On being amazing

Over the past few days I’ve been leading groups of new first year students around the campus to give them a gentle and friendly introduction to campus life.  Most of my “mentees” were mature age students, and I shared some of my history with them as a way of explaining that life has challenges, but there are mechanisms in place within the university to support people who have added challenges, and that different people have different challenges – your worries are every bit as valid as mine.  We all need a bit of help sometimes.

I made a point of stopping the tour outside campus wellbeing and explaining in detail about the services they offer.  Mostly because I don’t know if I would still be at uni without that support, and because I know that the attrition rate for first year students is really high, and I want “my” team to know that help is available when life gets sticky.

And the response I got was the usual “you’re amazing”.  I didn’t think much of it at the time, apart from a general uneasiness.  Later I reflected that going to uni is a very selfish act, and that the people that support me to do this are the amazing ones.  My husband is amazing.  His forbearance and tolerance border on saintly at times.  I’m not amazing.  I am a sorry and broken person who has no choice but to gather the pieces in a bucket and carry on.

Without Squish, without Mark, I wouldn’t have even been able to find a bucket.  Without my parents, my in-laws, my friends and family, I’d be living on the streets and eating out of bins.  Or I’d be dead.

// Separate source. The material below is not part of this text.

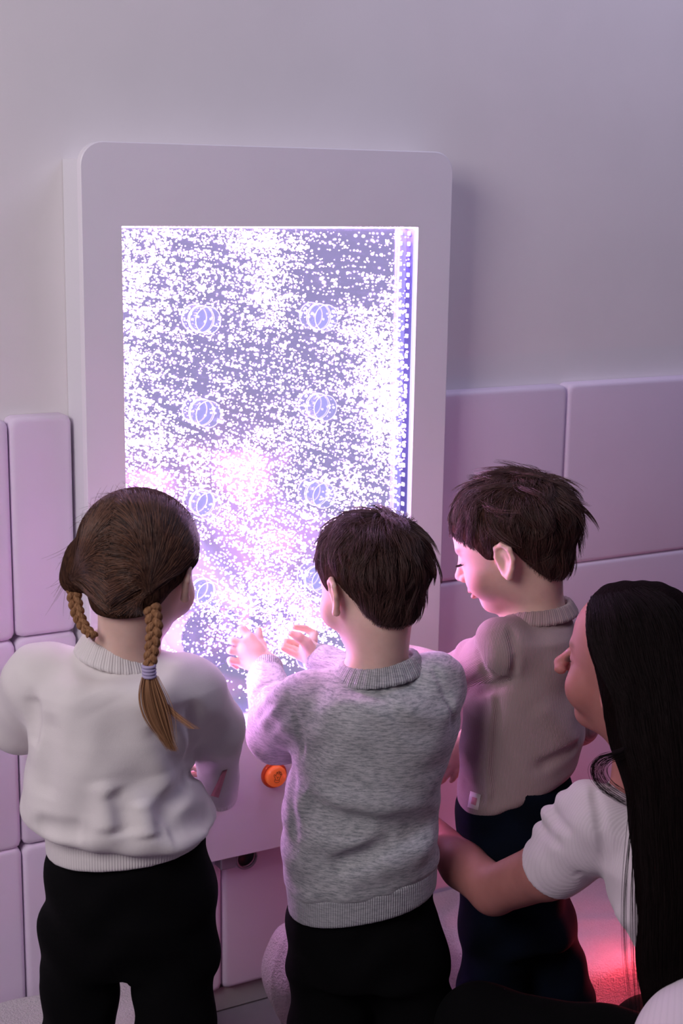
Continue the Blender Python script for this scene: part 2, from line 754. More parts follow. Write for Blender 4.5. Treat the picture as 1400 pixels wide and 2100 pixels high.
PW, PHH = 0.387, 0.3825
ztop = CAM[2] - 0.360 * 2.4 / 2.3 + 0.003
pad_cache = {}
PANEL_X = (0.826, 1.549)
for ci in range(-6, 7):
    for ri in range(3):
        x0, x1 = 0.716 + ci * PW, 0.716 + (ci + 1) * PW
        z1 = ztop - ri * PHH
        z0 = z1 - PHH
        if ri < 2:                                   # pads are cut to fit round the panel
            if x0 < PANEL_X[0] < x1:
                x1 = PANEL_X[0]
            elif x0 < PANEL_X[1] < x1:
                x0 = PANEL_X[1]
            elif x0 >= PANEL_X[0] and x1 <= PANEL_X[1]:
                continue
        k = (round(x1 - x0, 4), round(z1 - z0, 4))
        if k not in pad_cache:
            pad_cache[k] = rounded_pad(k[0] - 0.002, k[1] - 0.002, 0.036, 0.010)
        o = bpy.data.objects.new('wall_pad', pad_cache[k])
        link(o, wall_back)
        zj = {-1: -0.003, 0: 0.0}.get(ci, random.uniform(-0.002, 0.002)) if ri < 2 else 0.0
        o.location = ((x0 + x1) / 2, WALL_Y - 0.0005, (z0 + z1) / 2 + zj)

# ---------------------------------------------------------------- the bubble panel
FX0, FX1, FZ0, FZ1, FY = 0.830, 1.545, 0.354, 1.648, -0.055
GX0, GX1, GZ0, GZ1 = 0.899, 1.473, 0.604, 1.513
TANK_Y = FY + 0.040
panel = empty('bubble_panel', ((FX0 + FX1) / 2, WALL_Y, FZ0))
tag(panel, 'tall white wall panel with a brightly lit tank of rising bubbles', 'light panel')


def rrect(x0, x1, z0, z1, r, n=8):
    pts = []
    for cx, cz, a0 in ((x1 - r, z1 - r, 0), (x0 + r, z1 - r, 90), (x0 + r, z0 + r, 180), (x1 - r, z0 + r, 270)):
        for k in range(n + 1):
            a = math.radians(a0 + 90 * k / n)
            pts.append((cx + r * math.cos(a), cz + r * math.sin(a)))
    return pts


def frame_plate():
    """front board with rounded corners and a rectangular opening, 16 mm thick"""
    n = 8
    outer = rrect(FX0, FX1, FZ0, FZ1, 0.038, n)
    inner = []
    for (x, z) in ((GX1, GZ1), (GX0, GZ1), (GX0, GZ0), (GX1, GZ0)):
        inner += [(x, z)] * (n + 1)
    N = len(outer)
    b = 0.0015
    cx, cz = (FX0 + FX1) / 2, (FZ0 + FZ1) / 2
    sh = lambda p, d: (p[0] + d * (1 if p[0] < cx else -1), p[1] + d * (1 if p[1] < cz else -1))
    V, Fc = [], []
    rows = [([sh(p, 0) for p in outer], FY + 0.016), ([sh(p, 0) for p in outer], FY + b), ([sh(p, b) for p in outer], FY),
            (inner, FY), (inner, FY + 0.016)]
    for pts, y in rows:
        V += [(p[0], y, p[1]) for p in pts]
    for i in range(len(rows)):
        j = (i + 1) % len(rows)
        for k in range(N):
            k2 = (k + 1) % N
            a = [i * N + k, i * N + k2, j * N + k2, j * N + k]
            if i == 2 or i == 3 or i == 4:
                if inner[k] == inner[k2] and i == 3:
                    continue
            Fc.append(tuple(a))
    # weld the repeated corner vertices
    key, remap, VV = {}, [], []
    for v in V:
        t = tuple(round(c, 6) for c in v)
        if t not in key:
            key[t] = len(VV)
            VV.append(v)
        remap.append(key[t])
    FF = []
    for f in Fc:
        g = []
        for i in f:
            r = remap[i]
            if r not in g:
                g.append(r)
        if len(g) >= 3:
            FF.append(tuple(g))
    return VV, FF


V, Fc = frame_plate()
obj('front_board', V, Fc, M['panel'], panel, True, 35)
b = MB()
cb = 0.018
ZS = ztop - 2 * PHH + 0.003
for xa, xb in ((FX0 + 0.001, FX0 + cb), (FX1 - cb, FX1 - 0.002)):
    b.box((xa, FY + 0.016, ZS), (xb, WALL_Y - 0.001, FZ1 - 0.028))
    b.box((xa, FY + 0.016, FZ0 + 0.012), (xb, -0.003, ZS))
b.box((FX0 + cb, FY + 0.016, FZ1 - 0.046), (FX1 - cb, WALL_Y - 0.001, FZ1 - 0.028))
b.build('cabinet_body', M['panel_side'], panel)
# black bottom board of the cabinet
b = MB().box((FX0 + cb, FY + 0.02, FZ0 + 0.016), (FX1 - cb, -0.003, FZ0 + 0.030))
b.build('bottom_board', M['black'], panel)

# the tank; its floor lies a little below the opening, the lower LED strip behind the board
TZ0 = GZ0 - 0.028
tank_parts = {}
b = MB().box((GX0 - 0.004, TANK_Y, TZ0 - 0.004), (GX1 + 0.004, TANK_Y + 0.006, GZ1 + 0.004))
b.build('tank_back', M['tank_back'], panel)
b = MB()
b.box((GX0 - 0.008, FY + 0.016, TZ0 - 0.004), (GX0, TANK_Y, GZ1 + 0.004))
b.box((GX1, FY + 0.016, TZ0 - 0.004), (GX1 + 0.008, TANK_Y, GZ1 + 0.004))
b.box((GX0, FY + 0.016, GZ1), (GX1, TANK_Y, GZ1 + 0.008))
b.box((GX0, FY + 0.016, TZ0 - 0.008), (GX1, TANK_Y, TZ0))
b.build('tank_side', M['tank_side'], panel)
b = MB().box((GX0 + 0.001, FY + 0.002, GZ0 + 0.001), (GX1 - 0.001, FY + 0.008, GZ1 - 0.001))
b.build('front_pane', M['pane'], panel)
# LED strips round the rim of the tank, shining in
def led_strip(lo, hi, mat, dots=None):
    st = MB().box(lo, hi).build('led_strip', M[mat], panel)
    if dots:
        me = bpy.data.meshes.new('diode')
        bb = MB().box((-0.0012, -0.004, -0.0035), (0.0012, 0.004, 0.0035), 0.0006)
        me.from_pydata(bb.v, [], bb.f)
        me.materials.append(M['led'])
        for k in range(48):
            z = GZ0 + 0.012 + k * (GZ1 - GZ0 - 0.024) / 47
            d = bpy.data.objects.new('diode', me)
            link(d, st)
            d.location = Vector((dots, FY + 0.026, z)) - panel.location
    return st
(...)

So I loved this piece I read today. We are amazing because we are human.  Extending empathy and compassion is part of what makes us human, and without that we lose our humanity.

3 thoughts on “On being amazing”

  1. Hi darling, as you can imagine, the above article is right up my alley. It requires counter-discursive practice of an intense kind – responsibility, care, time and nurture are so untrendy…
    reminders of the quote you introduced me to (Ghandi) “Be the change you want to see in the world”.
    Kisses – and thanks for being the change; one candle lights a dark place x

    Like

  2. Interesting article with tragically good points – thank you for sharing it, though.

    I respectfully submit that I think people can be amazing and an inspiration to others and those same people can be human. With human compassion, love, frailties, history, pain, strengths, faults, and heart.